Although rank and file posts were only available to prosecutor’s office employees, people outside the service could apply for managerial positions (prosecutor and deputy prosecutor), provided they had a legal education and five years relevant experience.  

At the beginning, 60% of applicants were from outside the service.  After two phases of testing (on knowledge of legislation and general ability), only 22% of the overall number were outsiders.  The tests had been devised to minimize human factor, and therefore the results seemed to indicate that the candidates already within the prosecutor’s office were stronger.  

The third stage in the competition was an interview, and here no optimism is possible.  One of the numerous flaws in the law introduced through lobbying from the largest factions in parliament came into play.  In five regional centres – Kyiv, Lviv, Kharkiv, Dnipropetrovsk and Odesa, the interviewing panels were made up of 4 representatives of the Prosecutor General, and 3 people representing parliament – politicians or even MPs.  The Prosecutor General’s people were there to defend the existing system to the end, the author says.

Even so, 3% of the candidates recommended by the selection commission were from outside the system.  They were ignored by the Prosecutor General who chose only people from those currently serving as prosecutors. 

Banchuk concludes that the Prosecutor General ensured that the system remained intact and that candidates from outside were not taken on.

Shokin thus ignored the public’s demands for a clean-up of the prosecutor’s system.  Huge amounts of time and public funding had been spent on devising an objective and transparent system of selection, on interviews etc.  They might just as well have left the Prosecutor General to cement the status quo without all the pretence.

Banchuk is scathing also about President Petro Poroshenko who promised both the Ukrainian public and western partners that there would be reform of the prosecutor’s office and did not keep his word. 

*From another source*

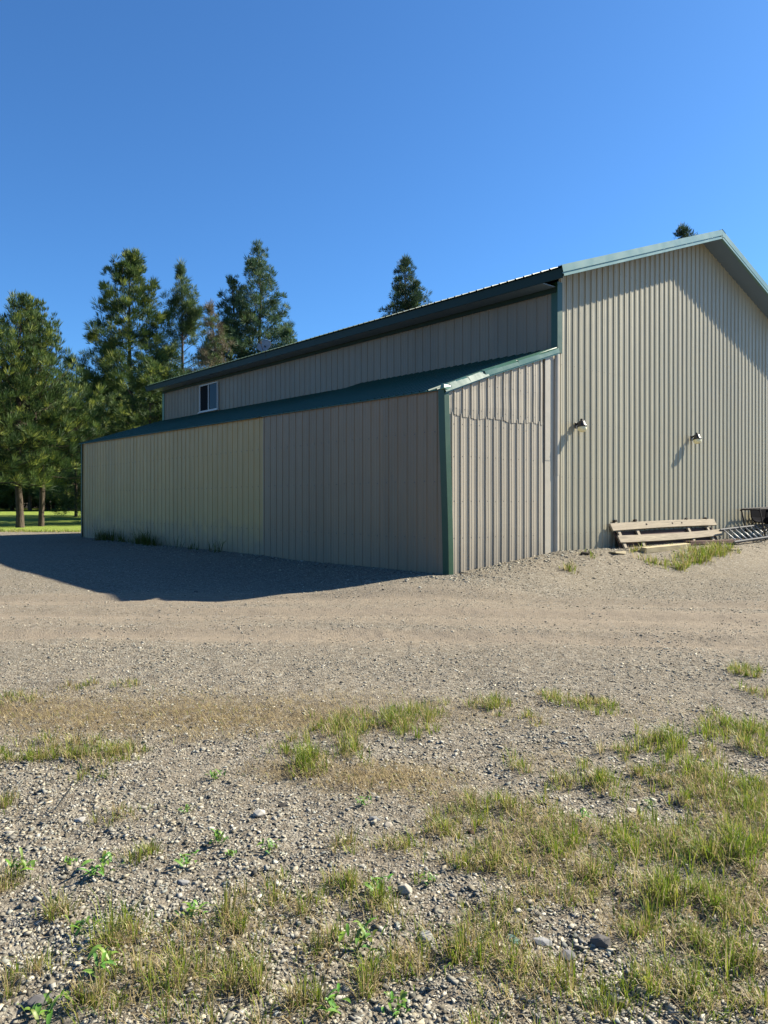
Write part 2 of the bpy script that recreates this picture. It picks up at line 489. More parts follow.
def blob_world():
    out = []
    for px, py, rx, ry, am, gr, hh in BLOBS:
        x, Y = ground_at(px, py)
        out.append((x, Y, rx * Y / FPX, ry * Y * Y / (FPX * 1.7), am, gr, hh))
    return out
BW = blob_world()
GW = [(*ground_at(px, py), rx, ry) for px, py, rx, ry in GAPS]

def cover(x, y):
    """grass cover 0..1 at ground points"""
    c = np.zeros_like(x)
    for bx, by, rx, ry, am, gr, hh in BW:
        c = np.maximum(c, am * np.exp(-(((x - bx) / (rx * 1.1)) ** 2 + ((y - by) / (ry * 1.2)) ** 2)))
    # overall meadow area creeping in from the lower right and along the bottom edge
    px = 384 + FPX * x / np.maximum(y, .3); py = HORIZ + FPX * 1.7 / np.maximum(y, .3)
    edge = np.interp(px, [-400, 0, 100, 250, 330, 420, 520, 640, 768, 1200], [970, 935, 915, 890, 860, 825, 795, 770, 735, 690])
    base = sstep(-25, 45, py - edge) * np.interp(px, [0, 300, 520, 700], [.36, .48, .62, .95])
    base = base * np.clip(3.6 * (fbm(x * 2.6, y * 2.6, 31, 3) - .385), 0, 1.3)
    for gx, gy, rx, ry in GW:
        q = ((x - gx) / (rx * gy / FPX)) ** 2 + ((y - gy) / (ry * gy * gy / (FPX * 1.7))) ** 2
        base = base * (1 - .92 * np.exp(-q ** 1.5))
        c = c * (1 - .6 * np.exp(-q ** 1.5))
    return np.clip(np.maximum(c * .8, base), 0, 1)

def soilmap(x, y):
    px = 384 + FPX * x / np.maximum(y, .3); py = HORIZ + FPX * 1.7 / np.maximum(y, .3)
    s = .85 * cover(x, y)
    # bare brown strip between the drive and the gravel, dry patches
    band = np.exp(-((py - 715) / 24) ** 2) * np.interp(px, [0, 150, 330, 450, 768], [.85, .75, .75, .35, .25])
    s = np.maximum(s, band * (.5 + .9 * fbm(x * 1.3, y * 1.3, 77, 3)))
    for bx, by, rx, ry, am in ((385, 778, 75, 16, 1.1), (300, 772, 60, 12, .85), (450, 800, 50, 12, .7), (200, 735, 60, 10, .6), (60, 735, 80, 14, .5), (540, 760, 60, 16, .4)):
        gx, gy = ground_at(bx, by)
        s = np.maximum(s, am * np.exp(-(((x - gx) / (rx * gy / FPX)) ** 2 + ((y - gy) / (ry * gy * gy / (FPX * 1.7))) ** 2)))
    return np.clip(s, 0, 1)

def trackmap(x, y):
    """how packed and sandy the drive is: a broad curving lane with lengthwise streaks"""
    tr = y + 0.10 * (x - 1) + 0.012 * (x - 1) ** 2
    lane = sstep(7.9, 9.2, tr) * (1 - sstep(12.6, 14.6, tr))
    streak = fbm(tr * 2.6, x * .22 + tr * .3, 55, 4)
    ruts = np.exp(-((tr - 9.4) / .45) ** 2) + np.exp(-((tr - 11.2) / .5) ** 2) + .8 * np.exp(-((tr - 12.9) / .5) ** 2)
    return np.clip(lane * (.15 + 1.25 * (streak - .25)) + .5 * ruts * (.3 + 1.2 * fbm(tr * 3, x * .4, 12, 3)), 0, 1)

# ------------------------------------------------------------------ ground, lawn
def graded(lo, hi, step, far_lo, far_hi, grow=1.17):
    a = list(np.arange(lo, hi, step))
    s, v = step, a[-1]
    while v < far_hi: s *= grow; v += s; a.append(v)
    s, v, pre = step, lo, []
    while v > far_lo: s *= grow; v -= s; pre.append(v)
    return np.array(pre[::-1] + a)
gxs = graded(-7.5, 9.5, .035, -1500, 1500)
gys = graded(1.6, 17.5, .04, -300, 2500)
XX, YY = np.meshgrid(gxs, gys)
Z = height(XX, YY)
near = np.exp(-((np.maximum(YY - 6, 0)) / 6) ** 2)
Z = Z + ((fbm(XX * 9, YY * 9, 41, 3) - .5) * .03 + cover(XX, YY) * .02) * near * (np.abs(XX) < 12)
nx, ny = len(gxs), len(gys)
idx = np.arange(nx * ny).reshape(ny, nx)
F = np.stack([idx[:-1, :-1], idx[:-1, 1:], idx[1:, 1:], idx[1:, :-1]], -1).reshape(-1, 4)
ground = bulk('ground', np.stack([XX, YY, Z], -1).reshape(-1, 3), F, ground_mat(), smooth=True,
              attrs={'soil': soilmap(XX, YY).ravel(), 'track': trackmap(XX, YY).ravel()})
tag(ground, kind='structure')

def zfine(x, y):
    n = np.exp(-((np.maximum(y - 6, 0)) / 6) ** 2)
    return height(x, y) + ((fbm(x * 9, y * 9, 41, 3) - .5) * .03 + cover(x, y) * .02) * n

def lawn_sheet():
    xs = np.arange(-120, 60.1, 1.0); t = np.linspace(0, 1, 60)
    X = np.repeat(xs[None], 60, 0)
    y0 = 36.4 + .06 * np.abs(X + 14) + .8 * (vnoise(X * .3, X * 0, 3) - .5)
    Y = y0 + t[:, None] ** 1.4 * (93 + 2 * vnoise(X * .2, X * 0, 9) - y0)
    Zl = height(X, Y) + .03
    Zl[0] -= .06
    id_ = np.arange(X.size).reshape(X.shape)
    Fl = np.stack([id_[:-1, :-1], id_[:-1, 1:], id_[1:, 1:], id_[1:, :-1]], -1).reshape(-1, 4)
    return bulk('lawn', np.stack([X, Y, Zl], -1).reshape(-1, 3), Fl, lawn_mat(), smooth=True)
tag(lawn_sheet(), kind='structure')

# ------------------------------------------------------------------ ribbed steel sheets
PITCH = .243
def profile(a0, a1, pitch=PITCH, big=.023, small=.0045, phase=0.0):
    pts = []
    k0 = int(math.floor((a0 - phase) / pitch)) - 1
    k1 = int(math.ceil((a1 - phase) / pitch)) + 1
    for k in range(k0, k1):
        c = phase + k * pitch
        pts += [(c - .026, 0), (c - .016, big), (c + .016, big), (c + .026, 0)]
        for q in (1 / 3, 2 / 3):
            d = c + pitch * q
            pts += [(d - .016, 0), (d - .007, small), (d + .007, small), (d + .016, 0)]
    ins = [(a, h) for a, h in pts if a0 + .004 < a < a1 - .004]
    return [(a0, 0)] + ins + [(a1, 0)]

def ribbed(mb, O, ea, eb, en, a0, a1, lo, hi, rows=6, phase=0.0, wav=.0025, seed=1, screws=None, pitch=PITCH, big=.023):
    O, ea, eb, en = Vector(O), Vector(ea), Vector(eb), Vector(en)
    pr = profile(a0, a1, pitch, big=big, phase=phase)
    V = []
    rnd = random.Random(seed)
    tab = [[rnd.uniform(-1, 1) for _ in range(rows + 1)] for _ in range(int((a1 - a0) / .9) + 3)]
    for a, h in pr:
        l0, h0 = lo(a), hi(a)
        s = (a - a0) / .9; i = int(s); f = s - i; f = f * f * (3 - 2 * f)
        for r in range(rows + 1):
            wv = wav * ((1 - f) * tab[i][r] + f * tab[i + 1][r])
            V.append(O + ea * a + eb * (l0 + (h0 - l0) * r / rows) + en * (h + wv))
    F = []
    for i in range(len(pr) - 1):
        for r in range(rows):
            q = i * (rows + 1) + r
            F.append((q, q + rows + 1, q + rows + 2, q + 1))
    mb.add(V, F, 0)
    if screws:
        k0 = int(math.ceil((a0 - phase) / pitch)); k1 = int((a1 - phase) / pitch)
        for z in screws:
            for k in range(k0, k1):
                a = phase + (k + .17) * pitch
                if not (a0 < a < a1 and lo(a) + .1 < z < hi(a) - .1): continue
                c = O + ea * a + eb * (z + rnd.uniform(-.012, .012)) + en * .005
                V2 = [c + (ea * math.cos(t) + eb * math.sin(t)) * .0135 + en * e for e in (0, .008) for t in [j * math.pi / 3 for j in range(6)]]
                mb.add(V2, [tuple(range(6, 12))] + [(j, (j + 1) % 6, 6 + (j + 1) % 6, 6 + j) for j in range(6)], 1)

X_, Y_, Z_ = (1, 0, 0), (0, 1, 0), (0, 0, 1)
NX, NY, NZ = (-1, 0, 0), (0, -1, 0), (0, 0, -1)

# ------------------------------------------------------------------ the barn
barn = empty('metal_barn', (P0[0], P0[1], 0), YAW)
tag(barn, 'large tan ribbed metal barn with green trim and a lean-to along its shaded side', 'barn')
ROOF0 = ZE + .20                                           # roof sheet height above the outer eave line
def zroof(u):
    return ROOF0 + S * (min(u, 2 * (LW + HW) - u) - (LW - OV))
UR = LW + HW
ROWS = [.75, 2.05, 3.35, 4.65, 5.95, 7.2]

g = MB(); ribbed(g, (0, 0, 0), X_, Z_, NY, 3.60, UE, lambda a: -.5, lambda a: zroof(a) - .19, 8, phase=3.66, screws=ROWS, seed=3)
# apex break: extra point comes from the profile being dense enough
g.build('gable_wall', [M_GABLE, M_SCREW], barn)
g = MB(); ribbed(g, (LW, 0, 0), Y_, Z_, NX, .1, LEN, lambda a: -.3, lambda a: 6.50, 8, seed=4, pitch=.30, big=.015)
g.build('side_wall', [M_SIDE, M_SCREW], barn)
g = MB()
ribbed(g, (0, LEN, 0), X_, Z_, Y_, LW, UE, lambda a: -.5, lambda a: zroof(a) - .19, 4, seed=5)
g.build('rear_wall', [M_GABLE, M_SCREW], barn)
g = MB(); ribbed(g, (UE, 0, 0), Y_, Z_, X_, 0, LEN, lambda a: -.5, lambda a: 6.5, 3, seed=6)
g.build('side_wall', [M_SIDE, M_SCREW], barn)

# roof
cs = 1 / math.hypot(1, S); sn = S * cs
run = (HW + OV) / cs
for sgn, O in ((1, (LW - OV, 0, ROOF0)), (-1, (UE + OV, 0, ROOF0))):
    g = MB()
    ribbed(g, O, Y_, (sgn * cs, 0, sn), (-sgn * sn, 0, cs), -RK, LEN + RK, lambda a: -.06, lambda a: run - .005, 4, seed=7 + sgn)
    g.build('roof', [M_ROOF, M_SCREW], barn)
g = MB()
rz = ROOF0 + S * (HW + OV)
g.extrude([(-.2, -.2 * S + .034), (0, .04), (.2, -.2 * S + .034)], (UR, -RK - .02, rz), (UR, LEN + RK, rz), X_, Z_)
g.build('ridge_cap', M_ROOF, barn)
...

“We’ll monitor ourselves?”

Banchuk also accuses prosecutors of lobbying a draft bill which would mean that they were not subject to control by the National Anti-Corruption Bureau and State Bureau of Investigations. 

Both new bodies are independent with the scope to investigate crimes committed, among others, by prosecutors. 

The Prosecutor General’s Office is seeking to strip those bodies of jurisdiction over prosecutors, instead creating a so-called General Inspectorate of Special Investigations, which would be responsible solely for investigating crimes committed by prosecutors. 

Having chosen the prosecutors needed, Banchuk believes, the idea is now to ensure that there is no external control over them. 

The amendments currently proposed to the Constitution remove excessive powers from the prosecutor’s office which should not have investigative departments.  The Prosecutor General’s activities are thus also placing the constitutional reforms in jeopardy, the author says.

One of the other proposed amendments is the removal of the possibility for parliament to declare a vote of no confidence in the Prosecutor General.  This possibility, Banchuk’s colleague Mykola Khavronyuk has pointed out, has only ever been used once. On Feb 22, 2014, parliament declared a vote of no confidence in Viktor Pshonka, Viktor Yanukovych’s Prosecutor General who had effectively already fled.   All other threats of such a vote have never materialized. 

It is quite correct for this possibility to be withdrawn, however Banchuk has a point when he says that Shokin’s current sabotage of the reforms knocks any desire among MPs to waive the option of a vote of no confidence.

Banchuk is not alone in believing that the solution lies in the open competition for the post of prosecutor general long recommended by the Council of Europe’s Venice Commission.  Without amendments to the law on the prosecutor’s office allowing for selection on a competitive basis, the President will continue choosing a politically loyal candidate for the post, and “a collective Shokin will be reincarnated in each consecutive prosecutor general”.